Le procureur Mueller aurait sollicité des entretiens avec cinq pontes du renseignement, dont trois ont accepté d’être entendus. Il s’agit de Daniel Coats, directeur du Renseignement, Mike Rogers, directeur de l’agence d’espionnage NSA, ainsi que de son ancien adjoint, Richard Ledgett. Ces entretiens pourraient se tenir dès cette semaine, selon le Post.

Toujours d’après le Washington Post, M. Mueller s’intéresse particulièrement à un échange entre Daniel Coats et ses collaborateurs le 22 mars.

Le directeur du Renseignement aurait alors dit que M. Trump lui avait demandé d’intervenir auprès de James Comey, alors chef du FBI, pour qu’il abandonne l’enquête sur l’ex-conseiller à la sécurité nationale de la Maison blanche Michael Flynn, au coeur de l’affaire de la collusion supposée entre Moscou et l’entourage du président des Etats-Unis.

Quelques jours plus tard, M. Trump avait demandé à MM. Coats et Rogers de déclarer publiquement qu’il n’existait aucune preuve de collusion entre sa campagne électorale et la Russie, ce que les deux hommes avaient refusé, selon le journal.

« Je reconnais que nous avons eu une rencontre avec le procureur spécial », a par ailleurs confirmé le sénateur démocrate de la commission du Renseignement, Mark Warner, confirmant que M. Mueller a rendu compte aux sénateurs de son travail.

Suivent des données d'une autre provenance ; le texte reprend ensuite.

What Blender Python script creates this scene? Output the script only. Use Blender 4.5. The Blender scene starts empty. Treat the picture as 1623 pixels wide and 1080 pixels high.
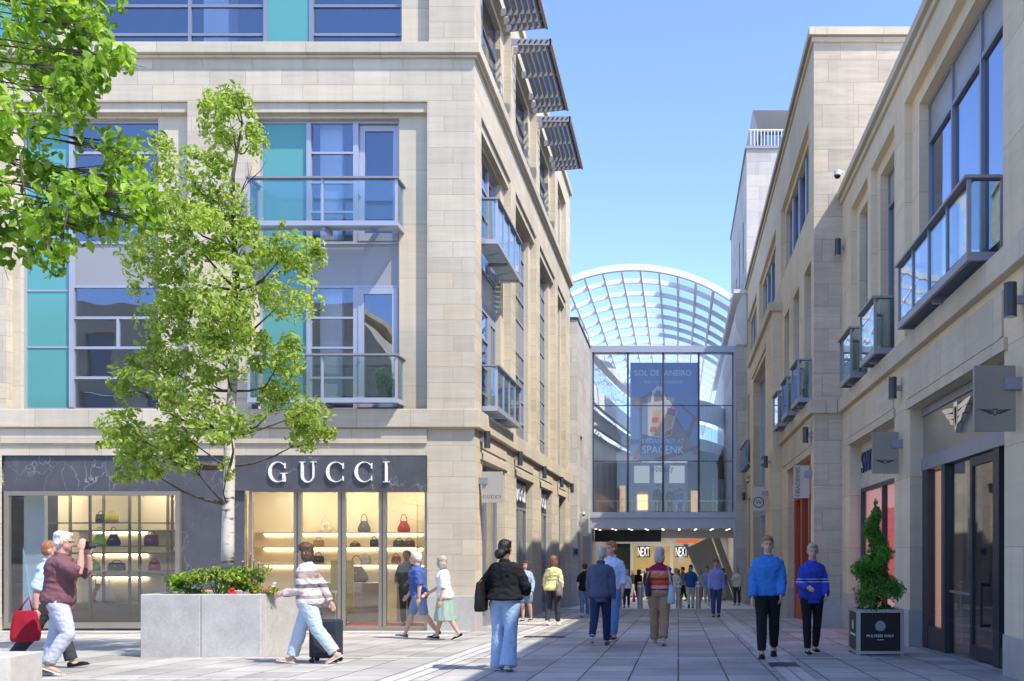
import bpy, bmesh, math, random
from mathutils import Vector, Matrix, noise
R = math.radians
PI = math.pi
scene = bpy.context.scene
COL = scene.collection
random.seed(7)

# ---------------------------------------------------------------- camera, sky, sun, exposure
FPX, CX, HY, CZ, SLOPE = 1500.0, 1075.0, 870.0, 1.225, 0.0307
cam_d = bpy.data.cameras.new("camera")
cam = bpy.data.objects.new("camera", cam_d)
COL.objects.link(cam)
cam.location = (0, 0, CZ)
cam.rotation_euler = (R(90), 0, 0)
cam_d.sensor_fit = 'HORIZONTAL'
cam_d.sensor_width = 36.0
cam_d.lens = 36.0 * FPX / 1623.0
cam_d.shift_x = -(CX - 811.5) / 1623.0
cam_d.shift_y = (HY - 540.0) / 1623.0
cam_d.clip_start = 0.1
cam_d.clip_end = 3000
scene.camera = cam

SUN = Vector((1.0, -0.64, 1.6)).normalized()        # towards the sun
elev = math.asin(SUN.z)
azim = math.atan2(SUN.x, SUN.y)                     # from +Y towards +X
world = bpy.data.worlds.new("World")
scene.world = world
world.use_nodes = True
nt = world.node_tree
nt.nodes.clear()
sky = nt.nodes.new('ShaderNodeTexSky')
sky.sky_type = 'NISHITA'
sky.sun_disc = False
sky.sun_elevation = elev
sky.sun_rotation = azim
sky.air_density = 0.85
sky.dust_density = 0.4
sky.ozone_density = 4.0
bg = nt.nodes.new('ShaderNodeBackground')
bg.inputs[1].default_value = 0.15
wo = nt.nodes.new('ShaderNodeOutputWorld')
tint = nt.nodes.new('ShaderNodeVectorMath'); tint.operation = 'MULTIPLY'; tint.inputs[1].default_value = (0.83, 0.825, 0.97)
nt.links.new(sky.outputs[0], tint.inputs[0]); nt.links.new(tint.outputs[0], bg.inputs[0])
nt.links.new(bg.outputs[0], wo.inputs[0])
sun_d = bpy.data.lights.new("sun", 'SUN')
sun_d.energy = 2.2
sun_d.angle = R(0.5)
sun_d.color = (1.0, 0.935, 0.81)
sun = bpy.data.objects.new("sun", sun_d)
COL.objects.link(sun)
sun.rotation_euler = SUN.to_track_quat('Z', 'Y').to_euler()
sun.location = (20, -10, 40)
scene.view_settings.view_transform = 'Standard'
scene.view_settings.look = 'None'
scene.view_settings.exposure = 1.60
scene.view_settings.gamma = 1.0
scene.view_settings.use_curve_mapping = False
scene.cycles.max_bounces = 10
scene.cycles.transparent_max_bounces = 16
scene.cycles.diffuse_bounces = 6
scene.cycles.glossy_bounces = 4
scene.cycles.caustics_reflective = False
scene.cycles.caustics_refractive = False
scene.cycles.use_denoising = True
scene.cycles.sample_clamp_indirect = 6.0

# ---------------------------------------------------------------- helpers
def gz(y):
    return -SLOPE * y
def at(px, py, Y):
    "point at distance Y seen at photo pixel (px,py)"
    return Vector(((px - CX) * Y / FPX, Y, CZ + (HY - py) * Y / FPX))
def zat(py, Y):
    return CZ + (HY - py) * Y / FPX
def xat(px, Y):
    return (px - CX) * Y / FPX

def tag(o, label=None, cat=None, group=None, kind=None):
    if label: o['label'] = label
    if cat: o['category'] = cat
    if group: o['group'] = group
    if kind: o['kind'] = kind
    return o
def thing(name, label, cat, loc=(0, 0, 0), rotz=0, group=None):
    o = bpy.data.objects.new(name, None)
    COL.objects.link(o)
    o.location = loc
    o.rotation_euler = (0, 0, rotz)
    o.empty_display_size = 0.2
    return tag(o, label, cat, group)
def copy_tree(o, parent=None):
    c = o.copy()
    COL.objects.link(c)
    if parent is not None:
        c.parent = parent
    for ch in list(o.children):
        copy_tree(ch, c)
    return c

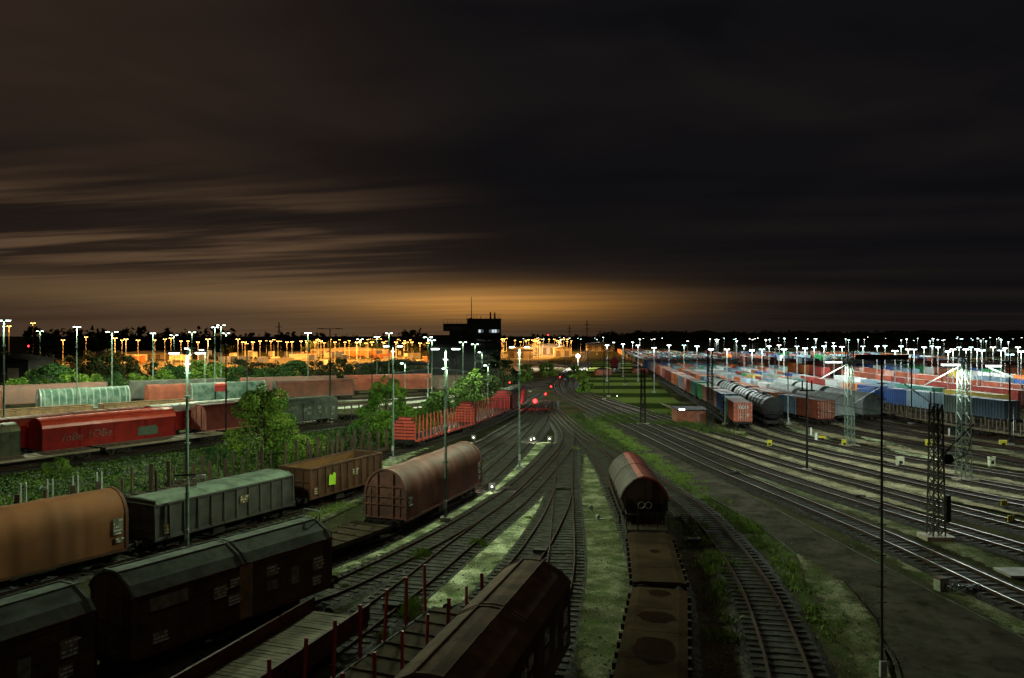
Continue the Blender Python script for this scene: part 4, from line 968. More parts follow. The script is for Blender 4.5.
ORD = ['first', 'second', 'third', 'fourth', 'fifth', 'sixth', 'seventh', 'eighth', 'ninth', 'tenth', 'eleventh', 'twelfth', 'thirteenth', 'fourteenth', 'fifteenth', 'sixteenth', 'seventeenth', 'eighteenth', 'nineteenth', 'twentieth',
    'twenty-first', 'twenty-second', 'twenty-third', 'twenty-fourth', 'twenty-fifth', 'twenty-sixth', 'twenty-seventh', 'twenty-eighth', 'twenty-ninth', 'thirtieth'] + ['farther']*40
def container(key, s0, L, cn, label, door=False, group='containers on the yard trains', z=1.2):
    c = TRACKS[key]; (x, y), a = c.place(s0, L); m = cmat(cn)
    o = obj('shipping_container', cont_mesh(L), None, (x, y, z), a)
    o.material_slots[0].link = 'OBJECT'; o.material_slots[0].material = m
    tag(o, label, 'container', group); NCONT[0] += 1
    if door: obj('door_fittings', ME_door, o, (0, -L/2, 0))
    return o
def cwagon(key, s0, label, L=13.2, group='container flat wagons'):
    c = TRACKS[key]; (x, y), a = c.place(s0, L); NCW[0] += 1
    r = thing('container_wagon', (x, y, 0), a, label, 'flat wagon', group)
    obj('underframe', ME_cf, r); obj('running_gear', ME_cb, r)
    if y < 150:
        for q in (-1, 1):
            for s in (-1, 1): obj('buffer', ME_buffer, r, (s*.87, q*6.6, 1.05), 0 if q < 0 else PI)
    return r
def train(key, y_near, seq, row, y_far=520, near_label=None, palette=None, gap=2.0, empties=0.0):
    """seq: colours of the first containers (near end first), then random from the palette"""
    c = TRACKS[key]; s = c.s_at_y(y_near); k = 0; rnd = random.Random(hash(key) % 1000 if False else sum(map(ord, key))); i = 0; w = 0
    while s < c.s_at_y(y_far):
        p = c.at(s)
        if abs(p.x)-6 > .70*p.y: s += 15.2; continue
        far = p.y > 330 or NCONT[0] >= 290
        w += 1
        if seq: pair = seq.pop(0)
        else:
            pair = [rnd.choice(palette)] if rnd.random() < .36 else [rnd.choice(palette), rnd.choice(palette)]
            if rnd.random() < empties: pair = []
        if not far:
            if NCW[0] < 290: cwagon(key, s, 'container flat wagon, %s from near end of %s' % (ORD[w-1], row))
        else:
            (x, y), a = c.place(s, 13.2); R = Matrix.Rotation(a, 3, 'Z')
            b_ = MB(); b_.box((0, 0, .95), (2.2, 13, .5)); FARWAG.add([R @ Vector(v)+Vector((x, y, 0)) for v in b_.v], b_.f)
        Ls = {0: [], 1: [12.2], 2: [6.06, 6.06]}[len(pair)]; q = s+.5
        for cn, L in zip(pair, Ls):
            i += 1
            if not far:
                lab = '%s container, %s from near end of %s' % (cn, ORD[i-1], row)
                container(key, q, L, cn, lab, door=(i == 1 or p.y < 125))
            else:
                (x, y), a = c.place(q, L); R = Matrix.Rotation(a, 3, 'Z'); b_ = FARCONT.setdefault(cn, MB())
                t_ = MB(); t_.box((0, 0, 2.5), (2.44, L, 2.6)); b_.add([R @ Vector(v)+Vector((x, y, 0)) for v in t_.v], t_.f)
            q += L+.15
        s += 13.2+gap
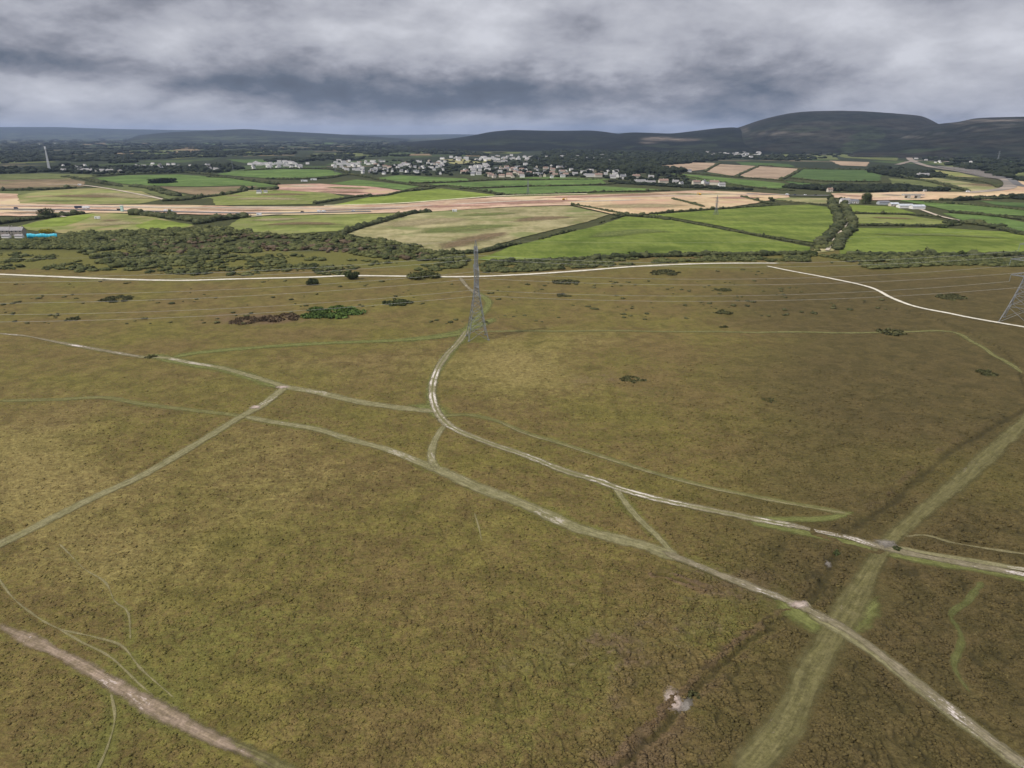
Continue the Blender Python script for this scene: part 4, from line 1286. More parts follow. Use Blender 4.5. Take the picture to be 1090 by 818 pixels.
mass('scrub', 'bushes round the small hay clearing and field edge on the left', [(60, 251), (100, 248), (150, 247), (215, 243), (250, 244), (240, 252), (190, 251), (150, 250), (122, 252), (100, 256), (70, 257)], 500, 1.8, 3.8, 1.6, 4.0, 'scrub', seed=6)
mass('scrub', 'sparse gorse dotted on the heath behind the gravel track at the left', [(0, 270), (300, 272), (490, 284), (480, 292), (250, 294), (0, 288)], 900, 0.8, 3.2, 0.5, 2.0, 'scrub', gate=0.52, seed=7)
mass('scrub', 'sparse gorse dotted on the heath below the gravel track', [(0, 298), (480, 299), (800, 286), (1060, 345), (900, 335), (560, 345), (0, 345)], 260, 0.5, 1.7, 0.3, 0.9, 'gorse', gate=0.54, seed=8)
mass('scrub', 'brambles and willow filling the scrubby lane', [(864, 271), (873, 258), (890, 240), (888, 222), (897, 217), (904, 232), (902, 246), (893, 270)], 330, 1.2, 3.0, 1.0, 3.2, 'scrub', gate=0.4, seed=9)

WOODS = [
    ('dark wooded land behind the hamlet on the left', [(0, 178), (100, 176), (240, 178), (262, 172), (360, 174), (400, 168), (520, 166), (480, 158), (250, 156), (0, 160)], 2200, 6, 13, 7, 11),
    ('thin far woods under the left skyline', [(0, 160), (500, 158), (490, 151), (250, 149), (0, 149)], 900, 10, 22, 9, 13),
    ('trees among the houses of the village at centre', [(395, 186), (640, 190), (735, 198), (730, 186), (640, 178), (560, 172), (520, 170), (400, 172)], 480, 3.5, 6.5, 4, 7),
    ('large dark wood right of the village', [(560, 176), (640, 181), (700, 186), (730, 184), (690, 178), (760, 172), (790, 168), (740, 160), (650, 158), (580, 160)], 1500, 5, 10, 8, 13),
    ('trees round the far town below the broad hill', [(760, 168), (850, 172), (960, 162), (930, 152), (800, 152), (740, 158)], 420, 7, 14, 6, 10),
    ('woodland on the plain at the right edge', [(990, 172), (1110, 198), (1110, 158), (1000, 155), (960, 160)], 620, 6, 12, 7, 11),
    ('trees and hedges around the farm by the S bend road', [(930, 178), (1000, 185), (1010, 190), (960, 190), (925, 184)], 220, 4, 8, 5, 9),
    ('dark tree belt between the left hamlet and the fields', [(-20, 186), (60, 184), (110, 186), (240, 184), (262, 180), (240, 177), (-20, 179)], 500, 4, 9, 5, 9),
    ('trees and bushes below the row of white houses', [(640, 192), (660, 196), (740, 201), (800, 203), (740, 199), (700, 197), (660, 194)], 220, 3, 5, 3, 5),
    ('dark trees behind the farm and the road works on the right', [(830, 200), (885, 204), (960, 205), (1010, 204), (960, 199), (900, 199)], 420, 3.5, 7, 4, 8),
    ('trees between the construction bank and the right fields', [(1008, 215), (1060, 211), (1110, 214), (1110, 207), (1080, 210), (1040, 213)], 160, 3, 5, 3, 7),
]
for i_, (lb, poly, n_, r0, r1, h0, h1) in enumerate(WOODS):
    mass('woodland', lb, poly, n_, r0, r1, h0, h1, 'wood', 2 if i_ in (2, 3, 8, 9, 10) else 1, seed=20 + i_, cat='woodland', grow=0.12, gate=0.50 if i_ < 2 else (0.47 if i_ in (2, 4, 5, 7) else 0.3), gsc=170.0 if i_ < 2 else (90.0 if i_ in (4, 5) else 22.0))


def leafy(name, label, cat, x, y, wd, ht, mat='leaf', trunk=True, n=1500, group=None, depth=None):
    """trunk, limbs and a crown of many leaf clumps gathered round uneven lobes"""
    X, Y = P(x, y)
    root = empty(name, (X, Y, float(macro(np.array([X]), np.array([Y]))[0])))
    props(root, label, cat, group)
    rg = np.random.default_rng(int(x * 7 + y * 3))
    depth = depth or wd * 0.9
    nl = 9 if wd < 14 else 16
    flat = ht < 3.1 and not trunk
    if flat:
        nl *= 2
        ht *= 0.7
    lobes = []
    for i in range(nl):
        a = rg.uniform(0, 6.28)
        q = rg.uniform(0.15, 1.0) ** 0.6
        lx, ly = math.cos(a) * q * wd * 0.36, math.sin(a) * q * depth * 0.36
        lz = ht * (rg.uniform(0.38, 0.86) - 0.26 * q) if trunk else ht * rg.uniform(0.2, 0.62) * (1.15 - 0.5 * q)
        lobes.append((lx, ly, lz, wd * (rg.uniform(0.05, 0.16) if flat else rg.uniform(0.13, 0.24)), ht * rg.uniform(0.16, 0.30)))
        if flat:
            lobes[-1] = (lx * 1.25, ly * 1.25, ht * rg.uniform(0.1, 0.5)) + lobes[-1][3:]
    if trunk:
        bm = bmesh.new()

        def limb(a, b, r1, r2):
            a, b = Vector(a), Vector(b)
            d = (b - a)
            m4 = d.to_track_quat('Z', 'Y').to_matrix().to_4x4()
            m4.translation = (a + b) / 2
            bmesh.ops.create_cone(bm, cap_ends=True, segments=6, radius1=r1, radius2=r2, depth=d.length, matrix=m4)
        limb((0, 0, -0.2), (0, 0, ht * 0.42), ht * 0.045, ht * 0.03)
        for lb_ in lobes[:6]:
            limb((0, 0, ht * 0.25), (lb_[0] * 0.8, lb_[1] * 0.8, lb_[2]), ht * 0.022, ht * 0.008)
        me = bpy.data.meshes.new('trunk')
        bm.to_mesh(me)
        bm.free()
        link('trunk', me, M['bark'], root)
    V, F, T = [], [], []
    per = n // nl
    for li, (lx, ly, lz, lr, lh) in enumerate(lobes):
        lt = rg.random()
        for k in range(per):
            d = rg.normal(size=3)
            d /= np.linalg.norm(d)
            rr = rg.uniform(0.55, 1.12)
            c = np.array([lx + d[0] * lr * rr, ly + d[1] * lr * rr, max(0.15, lz + d[2] * lh * rr)])
            s = rg.uniform(0.28, 0.62) * (0.6 + wd / 22)
            a1 = rg.normal(size=3)
            a1 /= np.linalg.norm(a1)
            a2 = np.cross(a1, d + rg.normal(size=3) * 0.5)
            a2 /= np.linalg.norm(a2) + 1e-6
            b = len(V)
            V += [c + a1 * s, c + a2 * s * 0.7, c - a1 * s * 0.9, c - a2 * s * 0.7]
            F.append((b, b + 1, b + 2, b + 3))
            T += [lt * 0.6 + rg.random() * 0.5] * 4
    me = mesh_np('crown', V, F, dict(tone=T))
    link('crown', me, M[mat], root)
    return root


LEAFY = [
    ('bush', 'round dark bush beside the gravel track, standing on its own', 'bush', 333, 303, 8.5, 6.0, 'leaf', False, 1500),
    ('tree', 'small dark tree straddling the gravel track right of the lone round bush', 'tree', 376, 297, 13, 6.2, 'leaf', True, 2200),
    ('bush', 'spreading green bush across the gravel track left of the pylon', 'bush', 452, 296, 26, 5.0, 'scrub', False, 2600),
    ('tree', 'round dark tree left of the lorry on the road', 'tree', 49, 232, 20, 13, 'leaf', True, 1800),
    ('bush', 'dark bush right of the round tree by the road', 'bush', 68, 230, 14, 7, 'leaf', False, 900),
    ('tree', 'tallest dark tree standing by the white farm house', 'tree', 921, 217, 21, 19, 'leaf', True, 2200),
    ('tree', 'rounded dark tree at the top of the scrubby lane', 'tree', 884, 213, 13, 9, 'leaf', True, 1300),
    ('tree', 'small tree left of the farm at the pale strip edge', 'tree', 820, 215, 12, 8, 'leaf', True, 1200),
    ('tree', 'low round tree in front of the farm house', 'tree', 896, 214, 11, 7, 'leaf', True, 1000),
    ('tree', 'small round tree on the hedge below the right hand green field', 'tree', 1024, 274, 8, 6.5, 'leaf', True, 1300),
    ('bush', 'dark round bush in the middle of the clipped hedge on the right', 'bush', 1003, 243, 14, 5, 'leaf', False, 1000),
    ('bush', 'dark bush at the foot of the scrubby lane on its left', 'bush', 864, 272, 12, 5.5, 'leaf', False, 1300),
    ('bramble_patch', 'bright green bramble thicket in the heath left of the pylon', 'brambles', 352, 334, 34, 3.0, 'leaf_green', False, 4200),
    ('bramble_patch', 'smaller dark green thicket between the bright brambles and the pylon', 'brambles', 422, 323, 18, 2.6, 'leaf', False, 1800),
    ('bramble_patch', 'rust red patch of dead bracken left of the bright brambles', 'bracken', 298, 339, 22, 1.8, 'bracken', False, 2000),
    ('bramble_patch', 'thin reddish bracken patch farther left in the brown heath', 'bracken', 262, 342, 20, 1.2, 'bracken', False, 1000),
    ('yellow_shrub', 'yellow flowering shrubs behind the blue sheeting', 'shrub', 50, 248, 18, 5.5, 'yellow', False, 1400),
    ('bush', 'low gorse patch just below the gravel track right of the pylon', 'bush', 602, 301, 18, 2.2, 'gorse', False, 1700),
    ('bush', 'small flat gorse mat in the brown heath right of the pylon', 'bush', 600, 315, 11, 1.4, 'gorse', False, 900),
    ('bush', 'long flat gorse patch below the gravel track left of its fork', 'bush', 708, 291, 24, 2.0, 'gorse', False, 1800),
    ('bush', 'small gorse patch in the brown heath below the track fork', 'bush', 769, 309, 12, 1.6, 'gorse', False, 800),
    ('bush', 'upper of two small gorse patches right of centre heath', 'bush', 770, 333, 11, 1.6, 'gorse', False, 800),
    ('bush', 'lone dark gorse spot beside the faint path right of centre', 'bush', 770, 349, 5, 1.2, 'gorse', False, 350),
    ('bush', 'dark gorse patch crossing the faint path towards the right', 'bush', 948, 355, 15, 1.8, 'gorse', False, 900),
    ('bush', 'dark gorse patch inside the curve of the white track', 'bush', 1012, 317, 20, 2.0, 'gorse', False, 1100),
    ('bush', 'dark gorse near the right edge above the swathe', 'bush', 1052, 398, 10, 1.8, 'gorse', False, 900),
    ('bush', 'dark gorse patch on the slope below the first white track, far left', 'bush', 80, 340, 8, 1.5, 'gorse', False, 500),
    ('bush', 'low dark gorse band in the green heath at upper left', 'bush', 125, 319, 22, 1.8, 'gorse', False, 1300),
    ('bush', 'tiny dark bush on the left path before its fork', 'bush', 162, 380, 6, 1.0, 'gorse', False, 450),
    ('copse', 'oval dark copse inside the far green field on the left', 'copse', 172, 195, 62, 13, 'wood', True, 2200),
    ('bush', 'dark heather tufts left of centre in the right hand heath', 'bush', 672, 406, 12, 0.9, 'gorse', False, 700),
    ('bush', 'small dark tuft in the wide brown heath right of centre', 'bush', 818, 427, 6, 0.8, 'gorse', False, 350),
    ('bush', 'small green bush at the crossing of the swathe and the track', 'bush', 955, 585, 2.2, 0.9, 'leaf', False, 300),
    ('bush', 'dark bush over the wet hollow of the ditch', 'bush', 888, 589, 2.6, 1.1, 'leaf', False, 320),
    ('bush', 'pale grey green bush beside the sandy scrape', 'bush', 738, 742, 3.0, 0.9, 'gorse', False, 350),
]
for a_ in LEAFY:
    leafy(*a_)


tussocks('olive grass tussocks over the near heath', 34000, 0.12, 0.34, 0.04, 0.13, lambda u, v, x, y: 0.85 - 0.6 * sstep(600, 850, u) + 0 * v, 61)
tussocks('dark heather clumps over the right and lower heath', 40000, 0.16, 0.50, 0.07, 0.21,
         lambda u, v, x, y: np.clip(0.12 + 0.85 * sstep(560, 850, u + 0.3 * (v - 600)), 0, 1) * np.clip(0.2 + 1.6 * (fbm(x / 6, y / 6, 2, 71) - 0.25), 0, 1), 62)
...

« La fuite d’information du FBI concernant le président est scandaleuse, inexcusable et illégale », a réagi l’avocat de Donald Trump, Marc Kasowitz, sans se prononcer sur le fond.

« Fuites illégales »

La présidente du Comité national du Parti républicain, Ronna McDaniel, a affirmé pour sa part que les informations du Washington Post étaient infondées et « ne changent rien ».

« Il n’y a toujours aucune preuve d’obstruction, et les responsables actuels et passés des services de renseignement ont répété qu’il n’y a eu aucun effort pour bloquer l’enquête de quelque façon que ce soit. Le seul crime, ici, ce sont les fuites illégales a répétition », a déclaré Mme McDaniel dans un communiqué.

Donald Trump, dont la jeune présidence est empoisonnée par l’ombre de cette affaire, s’était félicité la semaine dernière des déclarations de James Comey, ancien chef du FBI qu’il a limogé début mai. Ce dernier a affirmé lors d’un témoignage très à charge que le président américain ne faisait pas l’objet d’une enquête de la police fédérale dans le cadre de l’affaire russe à l’époque où il était en place.

Selon les sources du quotidien, « l’enquête sur le président pour obstruction à la justice a commencé quelques jours après que Comey a été limogé le 9 mai ». Robert Mueller avait été nommé procureur spécial pour garantir l’indépendance de l’enquête la semaine suivante, le 17 mai.

Selon le code des Etats-Unis (US Code), qui rassemble l’ensemble des lois fédérales américaines, « quiconque essaye, de manière corruptrice, (…) d’influencer, d’entraver ou d’empêcher la bonne administration de la justice, doit être puni ». Le délit est passible d’une peine d’emprisonnement n’excédant pas cinq ans.

Les experts jugent peu probable que le ministère de la Justice prenne l’initiative d’inculper un président en exercice, même si l’enquête de M. Mueller conclut à une obstruction à la justice de la part de M. Trump. Mais une telle éventualité mettrait la pression sur le Congrès, à majorité républicaine, pour qu’il déclenche une procédure politique de destitution (« impeachment ») contre le président.

Les procédures d’impeachment lancées contre les présidents Bill Clinton en 1998 et Richard Nixon en 1974 se basaient toutes deux sur des accusations d’obstruction à la justice.